- **Data**
## START
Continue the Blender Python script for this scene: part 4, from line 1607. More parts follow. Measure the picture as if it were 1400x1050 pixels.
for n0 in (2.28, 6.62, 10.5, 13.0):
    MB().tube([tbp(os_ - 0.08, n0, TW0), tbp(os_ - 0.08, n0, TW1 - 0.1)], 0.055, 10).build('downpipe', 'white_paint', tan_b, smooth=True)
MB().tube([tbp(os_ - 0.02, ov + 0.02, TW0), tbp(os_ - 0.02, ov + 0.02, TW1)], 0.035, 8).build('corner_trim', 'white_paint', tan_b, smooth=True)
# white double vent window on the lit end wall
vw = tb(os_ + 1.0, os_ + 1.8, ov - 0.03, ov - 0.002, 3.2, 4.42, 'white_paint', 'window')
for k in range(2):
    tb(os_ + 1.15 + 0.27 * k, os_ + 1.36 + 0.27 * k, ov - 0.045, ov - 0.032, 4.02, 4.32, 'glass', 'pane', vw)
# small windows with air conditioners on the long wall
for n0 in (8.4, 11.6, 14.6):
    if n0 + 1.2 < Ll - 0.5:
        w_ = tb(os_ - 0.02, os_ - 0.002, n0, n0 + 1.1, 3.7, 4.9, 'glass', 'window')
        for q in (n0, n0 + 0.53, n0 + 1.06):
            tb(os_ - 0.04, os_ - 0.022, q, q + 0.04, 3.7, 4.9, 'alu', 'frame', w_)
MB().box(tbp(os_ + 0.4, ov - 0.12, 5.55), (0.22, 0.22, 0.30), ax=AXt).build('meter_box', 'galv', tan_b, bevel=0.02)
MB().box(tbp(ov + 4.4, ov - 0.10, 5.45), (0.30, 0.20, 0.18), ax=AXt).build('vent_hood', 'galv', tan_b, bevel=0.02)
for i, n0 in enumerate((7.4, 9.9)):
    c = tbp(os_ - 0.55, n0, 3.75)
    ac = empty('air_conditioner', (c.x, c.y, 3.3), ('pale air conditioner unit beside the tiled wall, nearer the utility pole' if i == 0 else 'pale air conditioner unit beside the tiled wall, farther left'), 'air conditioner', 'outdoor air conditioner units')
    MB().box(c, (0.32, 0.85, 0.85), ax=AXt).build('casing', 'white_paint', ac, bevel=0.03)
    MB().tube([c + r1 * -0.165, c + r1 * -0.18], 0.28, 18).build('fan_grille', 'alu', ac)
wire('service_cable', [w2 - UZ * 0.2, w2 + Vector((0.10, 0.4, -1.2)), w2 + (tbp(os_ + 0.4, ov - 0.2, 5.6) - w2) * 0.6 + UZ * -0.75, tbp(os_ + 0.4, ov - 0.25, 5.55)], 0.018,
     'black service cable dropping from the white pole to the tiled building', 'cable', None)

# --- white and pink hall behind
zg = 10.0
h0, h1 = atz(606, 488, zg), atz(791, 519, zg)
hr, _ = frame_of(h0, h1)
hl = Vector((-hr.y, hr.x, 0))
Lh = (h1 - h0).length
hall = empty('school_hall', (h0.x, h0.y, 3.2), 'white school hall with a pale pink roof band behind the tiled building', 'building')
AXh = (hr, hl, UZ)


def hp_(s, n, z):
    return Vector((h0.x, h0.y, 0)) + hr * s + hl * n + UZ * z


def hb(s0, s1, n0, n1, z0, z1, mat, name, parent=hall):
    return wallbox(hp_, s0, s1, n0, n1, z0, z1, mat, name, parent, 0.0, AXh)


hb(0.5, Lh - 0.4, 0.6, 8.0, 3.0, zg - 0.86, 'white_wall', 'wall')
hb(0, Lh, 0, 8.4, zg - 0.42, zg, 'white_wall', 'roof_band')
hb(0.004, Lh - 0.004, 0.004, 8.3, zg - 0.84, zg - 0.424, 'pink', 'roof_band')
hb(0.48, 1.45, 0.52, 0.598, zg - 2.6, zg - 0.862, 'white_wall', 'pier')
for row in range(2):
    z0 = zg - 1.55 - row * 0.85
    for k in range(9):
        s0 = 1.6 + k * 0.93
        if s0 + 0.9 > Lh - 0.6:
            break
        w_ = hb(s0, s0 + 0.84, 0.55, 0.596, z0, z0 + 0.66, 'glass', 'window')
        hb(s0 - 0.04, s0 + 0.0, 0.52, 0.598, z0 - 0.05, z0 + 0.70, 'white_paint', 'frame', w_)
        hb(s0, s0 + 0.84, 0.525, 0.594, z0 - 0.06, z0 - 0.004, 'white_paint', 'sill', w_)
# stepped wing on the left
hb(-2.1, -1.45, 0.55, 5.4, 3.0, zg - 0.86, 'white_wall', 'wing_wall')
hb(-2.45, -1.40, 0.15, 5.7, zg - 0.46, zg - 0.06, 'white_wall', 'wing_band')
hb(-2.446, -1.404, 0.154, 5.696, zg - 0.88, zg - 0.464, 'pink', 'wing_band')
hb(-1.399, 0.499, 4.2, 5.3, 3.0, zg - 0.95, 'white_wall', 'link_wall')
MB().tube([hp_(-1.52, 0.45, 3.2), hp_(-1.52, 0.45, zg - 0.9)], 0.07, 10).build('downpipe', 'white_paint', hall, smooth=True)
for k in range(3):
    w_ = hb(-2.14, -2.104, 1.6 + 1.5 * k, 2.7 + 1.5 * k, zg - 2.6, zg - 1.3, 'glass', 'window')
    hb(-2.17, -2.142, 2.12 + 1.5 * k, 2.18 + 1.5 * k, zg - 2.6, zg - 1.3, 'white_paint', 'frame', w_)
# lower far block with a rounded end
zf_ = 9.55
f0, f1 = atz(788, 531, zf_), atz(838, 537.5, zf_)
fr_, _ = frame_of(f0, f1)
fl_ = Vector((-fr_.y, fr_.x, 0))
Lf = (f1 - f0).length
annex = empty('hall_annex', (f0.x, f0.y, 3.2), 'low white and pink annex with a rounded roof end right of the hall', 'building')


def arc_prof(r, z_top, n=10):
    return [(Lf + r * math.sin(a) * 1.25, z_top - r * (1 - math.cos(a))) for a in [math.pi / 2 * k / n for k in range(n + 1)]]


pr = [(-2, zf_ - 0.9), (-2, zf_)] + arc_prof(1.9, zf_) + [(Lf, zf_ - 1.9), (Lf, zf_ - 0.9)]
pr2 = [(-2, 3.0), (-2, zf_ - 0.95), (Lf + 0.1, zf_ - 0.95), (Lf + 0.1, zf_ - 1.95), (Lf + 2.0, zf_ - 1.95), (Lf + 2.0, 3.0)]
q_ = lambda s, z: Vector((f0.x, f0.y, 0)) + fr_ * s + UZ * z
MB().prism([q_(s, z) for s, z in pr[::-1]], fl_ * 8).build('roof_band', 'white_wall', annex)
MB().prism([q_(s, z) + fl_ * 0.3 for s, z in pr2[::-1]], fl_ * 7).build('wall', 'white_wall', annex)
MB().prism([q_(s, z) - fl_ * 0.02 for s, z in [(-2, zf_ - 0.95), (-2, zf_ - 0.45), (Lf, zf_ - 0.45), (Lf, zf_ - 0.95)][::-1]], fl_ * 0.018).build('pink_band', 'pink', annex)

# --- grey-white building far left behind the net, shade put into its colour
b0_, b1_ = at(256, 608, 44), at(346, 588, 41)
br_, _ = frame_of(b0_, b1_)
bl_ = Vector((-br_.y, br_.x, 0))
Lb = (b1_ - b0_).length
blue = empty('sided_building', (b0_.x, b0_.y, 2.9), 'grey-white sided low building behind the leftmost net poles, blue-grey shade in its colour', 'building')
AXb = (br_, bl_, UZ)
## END
- **Work to complete**
Every line of the data above should be reproduced word for word.

- **Response to this task**
Continue the Blender Python script for this scene: part 4, from line 1607. More parts follow. Measure the picture as if it were 1400x1050 pixels.
for n0 in (2.28, 6.62, 10.5, 13.0):
    MB().tube([tbp(os_ - 0.08, n0, TW0), tbp(os_ - 0.08, n0, TW1 - 0.1)], 0.055, 10).build('downpipe', 'white_paint', tan_b, smooth=True)
MB().tube([tbp(os_ - 0.02, ov + 0.02, TW0), tbp(os_ - 0.02, ov + 0.02, TW1)], 0.035, 8).build('corner_trim', 'white_paint', tan_b, smooth=True)
# white double vent window on the lit end wall
vw = tb(os_ + 1.0, os_ + 1.8, ov - 0.03, ov - 0.002, 3.2, 4.42, 'white_paint', 'window')
for k in range(2):
    tb(os_ + 1.15 + 0.27 * k, os_ + 1.36 + 0.27 * k, ov - 0.045, ov - 0.032, 4.02, 4.32, 'glass', 'pane', vw)
# small windows with air conditioners on the long wall
for n0 in (8.4, 11.6, 14.6):
    if n0 + 1.2 < Ll - 0.5:
        w_ = tb(os_ - 0.02, os_ - 0.002, n0, n0 + 1.1, 3.7, 4.9, 'glass', 'window')
        for q in (n0, n0 + 0.53, n0 + 1.06):
            tb(os_ - 0.04, os_ - 0.022, q, q + 0.04, 3.7, 4.9, 'alu', 'frame', w_)
MB().box(tbp(os_ + 0.4, ov - 0.12, 5.55), (0.22, 0.22, 0.30), ax=AXt).build('meter_box', 'galv', tan_b, bevel=0.02)
MB().box(tbp(ov + 4.4, ov - 0.10, 5.45), (0.30, 0.20, 0.18), ax=AXt).build('vent_hood', 'galv', tan_b, bevel=0.02)
for i, n0 in enumerate((7.4, 9.9)):
    c = tbp(os_ - 0.55, n0, 3.75)
    ac = empty('air_conditioner', (c.x, c.y, 3.3), ('pale air conditioner unit beside the tiled wall, nearer the utility pole' if i == 0 else 'pale air conditioner unit beside the tiled wall, farther left'), 'air conditioner', 'outdoor air conditioner units')
    MB().box(c, (0.32, 0.85, 0.85), ax=AXt).build('casing', 'white_paint', ac, bevel=0.03)
    MB().tube([c + r1 * -0.165, c + r1 * -0.18], 0.28, 18).build('fan_grille', 'alu', ac)
wire('service_cable', [w2 - UZ * 0.2, w2 + Vector((0.10, 0.4, -1.2)), w2 + (tbp(os_ + 0.4, ov - 0.2, 5.6) - w2) * 0.6 + UZ * -0.75, tbp(os_ + 0.4, ov - 0.25, 5.55)], 0.018,
     'black service cable dropping from the white pole to the tiled building', 'cable', None)

# --- white and pink hall behind
zg = 10.0
h0, h1 = atz(606, 488, zg), atz(791, 519, zg)
hr, _ = frame_of(h0, h1)
hl = Vector((-hr.y, hr.x, 0))
Lh = (h1 - h0).length
hall = empty('school_hall', (h0.x, h0.y, 3.2), 'white school hall with a pale pink roof band behind the tiled building', 'building')
AXh = (hr, hl, UZ)


def hp_(s, n, z):
    return Vector((h0.x, h0.y, 0)) + hr * s + hl * n + UZ * z


def hb(s0, s1, n0, n1, z0, z1, mat, name, parent=hall):
    return wallbox(hp_, s0, s1, n0, n1, z0, z1, mat, name, parent, 0.0, AXh)


hb(0.5, Lh - 0.4, 0.6, 8.0, 3.0, zg - 0.86, 'white_wall', 'wall')
hb(0, Lh, 0, 8.4, zg - 0.42, zg, 'white_wall', 'roof_band')
hb(0.004, Lh - 0.004, 0.004, 8.3, zg - 0.84, zg - 0.424, 'pink', 'roof_band')
hb(0.48, 1.45, 0.52, 0.598, zg - 2.6, zg - 0.862, 'white_wall', 'pier')
for row in range(2):
    z0 = zg - 1.55 - row * 0.85
    for k in range(9):
        s0 = 1.6 + k * 0.93
        if s0 + 0.9 > Lh - 0.6:
            break
        w_ = hb(s0, s0 + 0.84, 0.55, 0.596, z0, z0 + 0.66, 'glass', 'window')
        hb(s0 - 0.04, s0 + 0.0, 0.52, 0.598, z0 - 0.05, z0 + 0.70, 'white_paint', 'frame', w_)
        hb(s0, s0 + 0.84, 0.525, 0.594, z0 - 0.06, z0 - 0.004, 'white_paint', 'sill', w_)
# stepped wing on the left
hb(-2.1, -1.45, 0.55, 5.4, 3.0, zg - 0.86, 'white_wall', 'wing_wall')
hb(-2.45, -1.40, 0.15, 5.7, zg - 0.46, zg - 0.06, 'white_wall', 'wing_band')
hb(-2.446, -1.404, 0.154, 5.696, zg - 0.88, zg - 0.464, 'pink', 'wing_band')
hb(-1.399, 0.499, 4.2, 5.3, 3.0, zg - 0.95, 'white_wall', 'link_wall')
MB().tube([hp_(-1.52, 0.45, 3.2), hp_(-1.52, 0.45, zg - 0.9)], 0.07, 10).build('downpipe', 'white_paint', hall, smooth=True)
for k in range(3):
    w_ = hb(-2.14, -2.104, 1.6 + 1.5 * k, 2.7 + 1.5 * k, zg - 2.6, zg - 1.3, 'glass', 'window')
    hb(-2.17, -2.142, 2.12 + 1.5 * k, 2.18 + 1.5 * k, zg - 2.6, zg - 1.3, 'white_paint', 'frame', w_)
# lower far block with a rounded end
zf_ = 9.55
f0, f1 = atz(788, 531, zf_), atz(838, 537.5, zf_)
fr_, _ = frame_of(f0, f1)
fl_ = Vector((-fr_.y, fr_.x, 0))
Lf = (f1 - f0).length
annex = empty('hall_annex', (f0.x, f0.y, 3.2), 'low white and pink annex with a rounded roof end right of the hall', 'building')


def arc_prof(r, z_top, n=10):
    return [(Lf + r * math.sin(a) * 1.25, z_top - r * (1 - math.cos(a))) for a in [math.pi / 2 * k / n for k in range(n + 1)]]


pr = [(-2, zf_ - 0.9), (-2, zf_)] + arc_prof(1.9, zf_) + [(Lf, zf_ - 1.9), (Lf, zf_ - 0.9)]
pr2 = [(-2, 3.0), (-2, zf_ - 0.95), (Lf + 0.1, zf_ - 0.95), (Lf + 0.1, zf_ - 1.95), (Lf + 2.0, zf_ - 1.95), (Lf + 2.0, 3.0)]
q_ = lambda s, z: Vector((f0.x, f0.y, 0)) + fr_ * s + UZ * z
MB().prism([q_(s, z) for s, z in pr[::-1]], fl_ * 8).build('roof_band', 'white_wall', annex)
MB().prism([q_(s, z) + fl_ * 0.3 for s, z in pr2[::-1]], fl_ * 7).build('wall', 'white_wall', annex)
MB().prism([q_(s, z) - fl_ * 0.02 for s, z in [(-2, zf_ - 0.95), (-2, zf_ - 0.45), (Lf, zf_ - 0.45), (Lf, zf_ - 0.95)][::-1]], fl_ * 0.018).build('pink_band', 'pink', annex)

# --- grey-white building far left behind the net, shade put into its colour
b0_, b1_ = at(256, 608, 44), at(346, 588, 41)
br_, _ = frame_of(b0_, b1_)
bl_ = Vector((-br_.y, br_.x, 0))
Lb = (b1_ - b0_).length
blue = empty('sided_building', (b0_.x, b0_.y, 2.9), 'grey-white sided low building behind the leftmost net poles, blue-grey shade in its colour', 'building')
AXb = (br_, bl_, UZ)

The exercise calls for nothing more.